Zu dieser Tradition gehört auch der Wuppertaler SV: Dort hält man im Gegensatz zum KFC den Ball flach, erinnert sich allerdings gern an die Saison vor zwei Jahren, als die Wuppertaler den damals ebenfalls als Favorit gehandelten Uerdingern die Oberliga-Meisterschaft weggeschnappt hatten. „Spielerisch weiterentwickeln und möglichst einen einstelligen Tabellenplatz erzielen“, formuliert Stefan Vollmerhausen die Ziele nach Platz elf im ersten Regionalliga-Jahr.

In dem hatte der WSV als Aufsteiger lange für positive Schlagzeilen gesorgt, sich bis zum 25. Spieltag bis auf Platz vier vorgearbeitet, dann allerdings im Anschluss durch zehn sieglose Spiele in Folge eine bessere Platzierung verspielt. Diese Enttäuschung sei verarbeitet, genau wie die auch finanziell schmerzhafte Niederlage im Halbfinale des Niederrheinpokals gegen RW Essen.

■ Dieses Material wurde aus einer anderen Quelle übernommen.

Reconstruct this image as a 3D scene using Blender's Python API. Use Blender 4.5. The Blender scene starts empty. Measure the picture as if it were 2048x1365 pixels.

Ungeachtet dessen hat der WSV seinen Etat allein für die erste Mannschaft um knapp 200 000 Euro auf 850 000 Euro erhöht. Das entspricht dem von Sportvorstand Manuel Bölstler ausgearbeiteten Konzept 2020, wonach der WSV bis dahin schrittweise in die Lage gebracht werden soll, ans Tor zur Dritten Liga zu klopfen.

Neun Neue hat der WSV geholt, dabei viel auf Regionalliga-Erfahrung gesetzt. Die langen Gino Windmüller (von RWE) und Pierre Becken sollen die Defensive weiter stabilisieren. Insbesondere in der Offensive dürfte der Konkurrenzkampf durch die Neuen deutlich angeheizt werden. Dass in der Vorbereitung gegen hochkarätige Gegner wie Gladbach, Bielefeld oder Saarbrücken wenige Tore erzielt wurden, findet Vollmerhausen auch deren Klasse geschuldet.

Viel dürfte beim Wuppertaler SV davon abhängen, ob der Saisonstart gelingt, wobei der Trainer den Auftaktgegner Bonner am SC am Samstag als sehr unangenehme Mannschaft bezeichnet — und danach geht es zu RWE.